▸ **Task instructions**: Copy all of the material below exactly.

▸ **Data block**:
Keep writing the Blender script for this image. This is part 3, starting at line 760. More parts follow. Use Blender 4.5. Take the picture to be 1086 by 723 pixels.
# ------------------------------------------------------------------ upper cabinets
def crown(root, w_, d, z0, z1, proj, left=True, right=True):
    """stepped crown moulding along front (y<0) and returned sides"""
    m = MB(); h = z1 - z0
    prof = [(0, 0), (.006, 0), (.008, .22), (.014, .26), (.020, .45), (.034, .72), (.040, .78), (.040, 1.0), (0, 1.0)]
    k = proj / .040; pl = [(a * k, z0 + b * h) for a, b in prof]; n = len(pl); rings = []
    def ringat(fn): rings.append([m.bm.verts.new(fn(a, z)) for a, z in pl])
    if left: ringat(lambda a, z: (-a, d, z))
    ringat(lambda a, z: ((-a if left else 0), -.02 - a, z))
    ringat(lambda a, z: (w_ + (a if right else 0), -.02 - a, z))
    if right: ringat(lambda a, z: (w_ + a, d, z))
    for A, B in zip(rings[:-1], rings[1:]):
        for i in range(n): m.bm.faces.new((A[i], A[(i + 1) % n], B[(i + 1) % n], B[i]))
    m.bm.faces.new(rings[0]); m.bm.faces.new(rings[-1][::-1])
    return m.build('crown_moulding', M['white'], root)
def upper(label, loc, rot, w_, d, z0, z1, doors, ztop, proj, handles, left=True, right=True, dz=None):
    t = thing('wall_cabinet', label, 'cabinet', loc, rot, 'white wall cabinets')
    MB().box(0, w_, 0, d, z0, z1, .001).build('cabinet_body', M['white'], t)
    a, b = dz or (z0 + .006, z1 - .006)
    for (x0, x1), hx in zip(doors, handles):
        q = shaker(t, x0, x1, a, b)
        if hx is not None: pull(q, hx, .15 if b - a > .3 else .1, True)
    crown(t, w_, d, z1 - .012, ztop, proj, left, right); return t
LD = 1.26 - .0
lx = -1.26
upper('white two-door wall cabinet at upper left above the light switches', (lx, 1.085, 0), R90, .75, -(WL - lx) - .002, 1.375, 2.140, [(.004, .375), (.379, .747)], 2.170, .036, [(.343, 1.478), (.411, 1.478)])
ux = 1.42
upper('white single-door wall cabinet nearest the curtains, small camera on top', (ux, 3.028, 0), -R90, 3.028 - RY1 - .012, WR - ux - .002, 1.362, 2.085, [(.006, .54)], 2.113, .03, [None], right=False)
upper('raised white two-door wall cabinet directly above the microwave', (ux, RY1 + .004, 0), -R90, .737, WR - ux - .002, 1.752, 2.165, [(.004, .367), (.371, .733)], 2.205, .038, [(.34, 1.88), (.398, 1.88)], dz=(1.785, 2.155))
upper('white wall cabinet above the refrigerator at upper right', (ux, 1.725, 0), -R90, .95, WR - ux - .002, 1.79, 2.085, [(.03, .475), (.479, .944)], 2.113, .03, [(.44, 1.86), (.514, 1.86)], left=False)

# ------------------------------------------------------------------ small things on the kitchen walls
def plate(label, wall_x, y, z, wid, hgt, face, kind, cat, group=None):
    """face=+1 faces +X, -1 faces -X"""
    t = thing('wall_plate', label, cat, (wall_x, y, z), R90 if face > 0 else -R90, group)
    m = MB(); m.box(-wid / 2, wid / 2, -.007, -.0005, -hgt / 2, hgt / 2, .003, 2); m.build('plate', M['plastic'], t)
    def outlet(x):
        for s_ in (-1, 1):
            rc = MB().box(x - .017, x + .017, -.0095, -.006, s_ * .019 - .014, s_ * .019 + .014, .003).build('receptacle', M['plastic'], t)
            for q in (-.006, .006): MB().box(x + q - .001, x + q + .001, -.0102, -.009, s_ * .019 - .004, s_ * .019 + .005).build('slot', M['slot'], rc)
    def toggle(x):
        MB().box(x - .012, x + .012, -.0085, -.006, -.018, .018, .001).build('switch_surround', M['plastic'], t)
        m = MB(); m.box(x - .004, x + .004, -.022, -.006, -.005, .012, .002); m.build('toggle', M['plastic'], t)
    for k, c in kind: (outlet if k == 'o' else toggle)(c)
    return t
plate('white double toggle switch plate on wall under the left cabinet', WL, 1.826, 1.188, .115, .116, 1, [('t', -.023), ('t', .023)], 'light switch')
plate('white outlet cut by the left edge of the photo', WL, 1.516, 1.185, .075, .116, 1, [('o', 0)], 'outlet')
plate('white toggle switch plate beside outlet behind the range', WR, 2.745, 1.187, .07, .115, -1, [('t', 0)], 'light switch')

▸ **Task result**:
Keep writing the Blender script for this image. This is part 3, starting at line 760. More parts follow. Use Blender 4.5. Take the picture to be 1086 by 723 pixels.
# ------------------------------------------------------------------ upper cabinets
def crown(root, w_, d, z0, z1, proj, left=True, right=True):
    """stepped crown moulding along front (y<0) and returned sides"""
    m = MB(); h = z1 - z0
    prof = [(0, 0), (.006, 0), (.008, .22), (.014, .26), (.020, .45), (.034, .72), (.040, .78), (.040, 1.0), (0, 1.0)]
    k = proj / .040; pl = [(a * k, z0 + b * h) for a, b in prof]; n = len(pl); rings = []
    def ringat(fn): rings.append([m.bm.verts.new(fn(a, z)) for a, z in pl])
    if left: ringat(lambda a, z: (-a, d, z))
    ringat(lambda a, z: ((-a if left else 0), -.02 - a, z))
    ringat(lambda a, z: (w_ + (a if right else 0), -.02 - a, z))
    if right: ringat(lambda a, z: (w_ + a, d, z))
    for A, B in zip(rings[:-1], rings[1:]):
        for i in range(n): m.bm.faces.new((A[i], A[(i + 1) % n], B[(i + 1) % n], B[i]))
    m.bm.faces.new(rings[0]); m.bm.faces.new(rings[-1][::-1])
    return m.build('crown_moulding', M['white'], root)
def upper(label, loc, rot, w_, d, z0, z1, doors, ztop, proj, handles, left=True, right=True, dz=None):
    t = thing('wall_cabinet', label, 'cabinet', loc, rot, 'white wall cabinets')
    MB().box(0, w_, 0, d, z0, z1, .001).build('cabinet_body', M['white'], t)
    a, b = dz or (z0 + .006, z1 - .006)
    for (x0, x1), hx in zip(doors, handles):
        q = shaker(t, x0, x1, a, b)
        if hx is not None: pull(q, hx, .15 if b - a > .3 else .1, True)
    crown(t, w_, d, z1 - .012, ztop, proj, left, right); return t
LD = 1.26 - .0
lx = -1.26
upper('white two-door wall cabinet at upper left above the light switches', (lx, 1.085, 0), R90, .75, -(WL - lx) - .002, 1.375, 2.140, [(.004, .375), (.379, .747)], 2.170, .036, [(.343, 1.478), (.411, 1.478)])
ux = 1.42
upper('white single-door wall cabinet nearest the curtains, small camera on top', (ux, 3.028, 0), -R90, 3.028 - RY1 - .012, WR - ux - .002, 1.362, 2.085, [(.006, .54)], 2.113, .03, [None], right=False)
upper('raised white two-door wall cabinet directly above the microwave', (ux, RY1 + .004, 0), -R90, .737, WR - ux - .002, 1.752, 2.165, [(.004, .367), (.371, .733)], 2.205, .038, [(.34, 1.88), (.398, 1.88)], dz=(1.785, 2.155))
upper('white wall cabinet above the refrigerator at upper right', (ux, 1.725, 0), -R90, .95, WR - ux - .002, 1.79, 2.085, [(.03, .475), (.479, .944)], 2.113, .03, [(.44, 1.86), (.514, 1.86)], left=False)

# ------------------------------------------------------------------ small things on the kitchen walls
def plate(label, wall_x, y, z, wid, hgt, face, kind, cat, group=None):
    """face=+1 faces +X, -1 faces -X"""
    t = thing('wall_plate', label, cat, (wall_x, y, z), R90 if face > 0 else -R90, group)
    m = MB(); m.box(-wid / 2, wid / 2, -.007, -.0005, -hgt / 2, hgt / 2, .003, 2); m.build('plate', M['plastic'], t)
    def outlet(x):
        for s_ in (-1, 1):
            rc = MB().box(x - .017, x + .017, -.0095, -.006, s_ * .019 - .014, s_ * .019 + .014, .003).build('receptacle', M['plastic'], t)
            for q in (-.006, .006): MB().box(x + q - .001, x + q + .001, -.0102, -.009, s_ * .019 - .004, s_ * .019 + .005).build('slot', M['slot'], rc)
    def toggle(x):
        MB().box(x - .012, x + .012, -.0085, -.006, -.018, .018, .001).build('switch_surround', M['plastic'], t)
        m = MB(); m.box(x - .004, x + .004, -.022, -.006, -.005, .012, .002); m.build('toggle', M['plastic'], t)
    for k, c in kind: (outlet if k == 'o' else toggle)(c)
    return t
plate('white double toggle switch plate on wall under the left cabinet', WL, 1.826, 1.188, .115, .116, 1, [('t', -.023), ('t', .023)], 'light switch')
plate('white outlet cut by the left edge of the photo', WL, 1.516, 1.185, .075, .116, 1, [('o', 0)], 'outlet')
plate('white toggle switch plate beside outlet behind the range', WR, 2.745, 1.187, .07, .115, -1, [('t', 0)], 'light switch')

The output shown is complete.